ISTO: RAMALHO
Em tom de festa, a literatura não
é isso – festa. A melhor, do silêncio vindo, não resiste muitas vezes à usura,
ao galanteio fácil, ao chiste e ao piropo de prebenda. Porque não usados, os
textos de muitos autores fortes vão ficando encostados, esquecidos,
desalinhados. E ainda bem! Antes isso que um uso irregular e escassamente
comemorativo. A apropriação desalinhada de pequenos ditos, fulgurantes
sentenças que sejam, não ajuda o escritor, maltrata a literatura. Que, diga-se,
felizmente não tem costas e logo rechaça os arreganhos.
Vem tudo isto a propósito de
Ramalho Ortigão (1836-1915), estranhamente deslembrado em ano de centenário.

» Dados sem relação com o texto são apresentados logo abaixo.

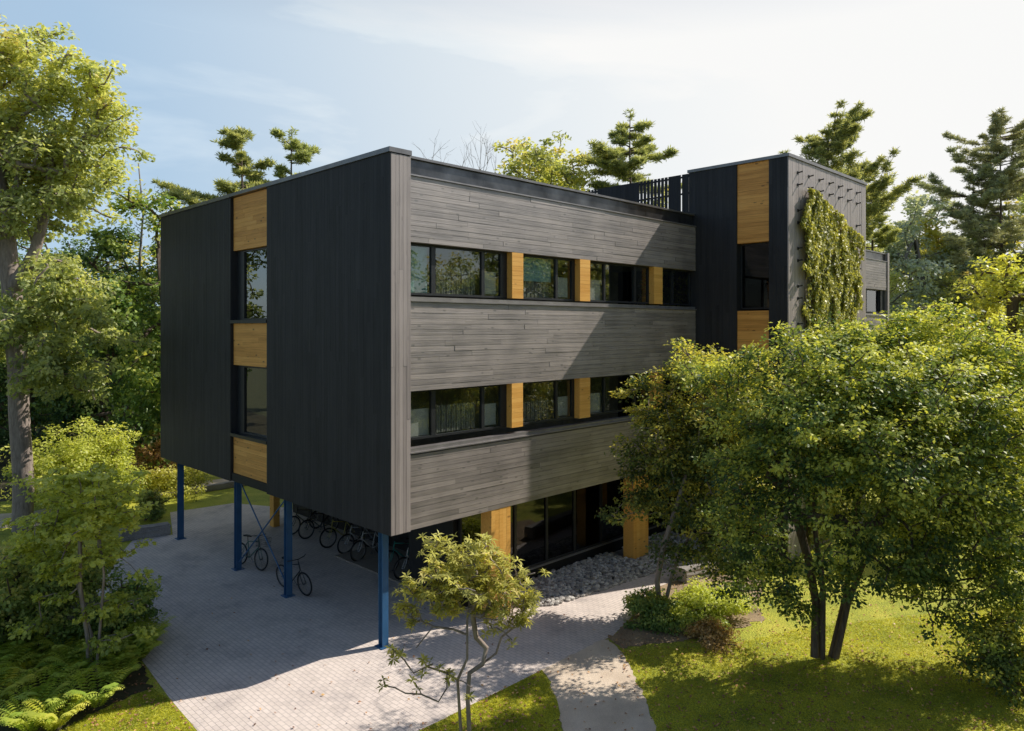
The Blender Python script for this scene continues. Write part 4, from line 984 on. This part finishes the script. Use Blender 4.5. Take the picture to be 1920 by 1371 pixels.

Dizê-lo um grande escritor é obrigação, claro. Lembro, por exemplo, o garboso
livro de «juventude» Em Pariz (Porto,
Typographia Lusitana, 1868), que tanto nos ensina sobre a flânerie e o bom gosto. O livro em causa cruza a crónica com a
ficção, o real com a transmigração, oferecendo-nos pérolas inúmeras. Por exemplo,
sobre a necessidade de se ser profundamente original, isto: «Hoje em dia um
viajante que se não apeie de um balão com notícias da lua, precisa de nos ser
muito sympathico para o não termos por um semsaborão quando vier contar o que
viu.» (p. 5) Ou, por exemplo, a valorização e estatuição canónica de nomes tão
fortemente nacionais e esquecidos (Ramalho vai falando de Bernardes, Herculano,
Garrett…), lamentavelmente ditos mestres e quase nada lidos: «… nós fallamos
uma língua, que tem sido cultivada por vários homens de genio, entre os quaes
se cita um padre chamado Antonio Vieira, cuja forma e geito litterario estão
sendo agora imitados e remoçados nos escriptos do snr. Victor Hugo.» (p. 21) Ou
o culto dos lusófilos, como acontece com Ferdinand Denis, que habitava «uma
pequena casa anexa á esplendida biblioteca de Sainte-Geneviève, na Place du
Panthéon», onde o nosso Ramalho aquecia a mocidade «ao calor do seu espírito»
(p. 69). E o que não perpassa aqui de amor à cultura e ao saber! Lembre-se, por
fim, isto: «Um homem que saiba comer reconheceu-se afinal que era tão raro e
tão precioso como um homem que saiba pensar.» (p. 82) Que grande filosofia a de
Ortigão!...
Há nesta escrita e nesta
ambiência, em genética de um século, uma linhagem que é a de Garrett, Ramalho,
Eça e Aquilino. Quem pode, pois, contar o que não viu e muito menos leu?